Another pledge by the Biden team is that 50% of new car sales by 2030 shall be made up of “zero emission vehicles” – or electric vehicles, apart from the possibility of some commercial trucks POSSIBLY running on Hydrogen.

Again, all seems like a noble aim, but have you ever delved into the amount of minerals required to build a Tesla, a Leaf, aNio?  One giveaway is the weight of an electric car is much much heavier than a conventional petrol driven car.

All told, the average EV requires around 6x-8x MORE minerals than your Ford Focus. Lets take  copper again, for example. A standard combustion engine powered car requires around 15kg of copper, whilst the average EV needs between 60kg and 83kg to power those wheels forward. Eye-wateringly enough, but lets then consider that an EV Bus requires around 370kg of copper, JUST copper, to operate.

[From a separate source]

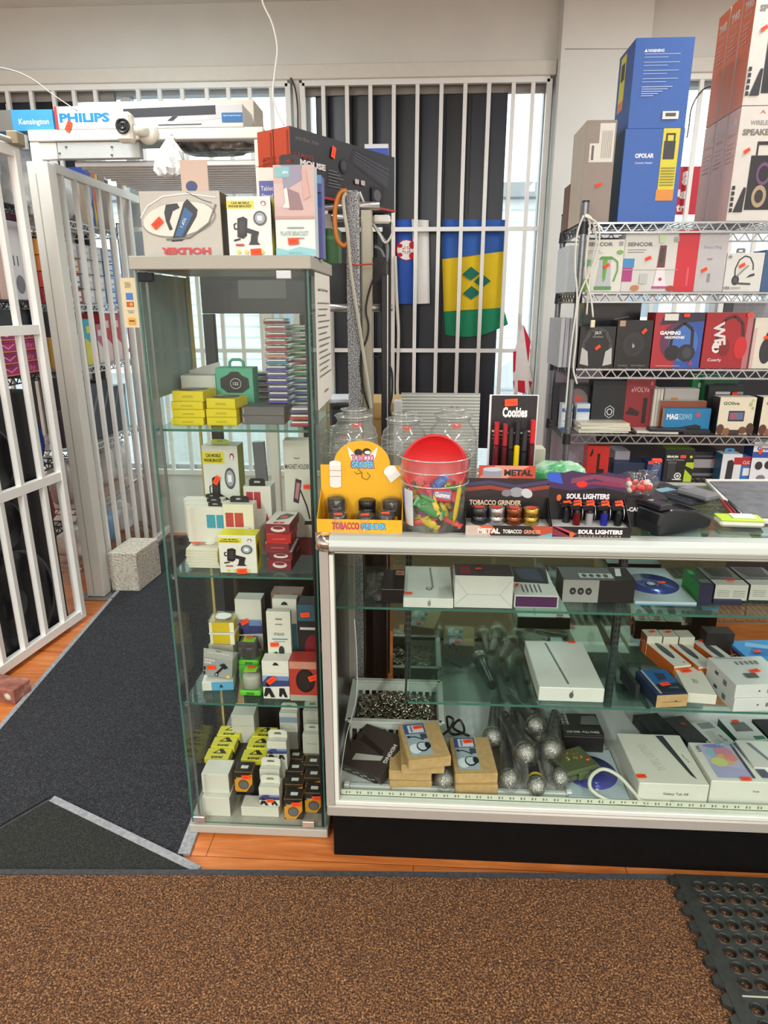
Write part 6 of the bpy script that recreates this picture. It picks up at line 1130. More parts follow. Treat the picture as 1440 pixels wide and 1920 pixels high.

Where are all these minerals going to come from, surely is the question coming in to your head as you read this. Well, quite.

Lets try to put it in economic terms, as this would be appropriate on this site.

The DEMAND for these minerals is on an exponential journey and there is definitely ways to play this as an investment strategy. For instance, by mid century the demand for Cobalt will be 21 TIMES greater than it is today, for Graphite, it will be 25 TIMES and for Lithium (which we have touched on before) it will an incredible 42x the current levels of demand.

The issue is more about SUPPLY.

Whilst Biden has tried to encourage ‘responsible’ extraction of domestic supply of these minerals, for example in North Carolina, which has 3-6 % of global known reserves of Lithium, the more serious issues, for the USA, at least is that many minerals lie in unfriendly or downright enemy states.

China, Iran, certain countries of South America and Asia are where many valuable minerals are to be found – and this is notwithstanding that China is on a diplomatic and economic spending spree to bring many developing countries, especially in Africa, under their influence.

It would not be unreasonable to see a variation on the conflicts of the middle east in the 20th century replicate in the 21st century over rare earth metals and the like.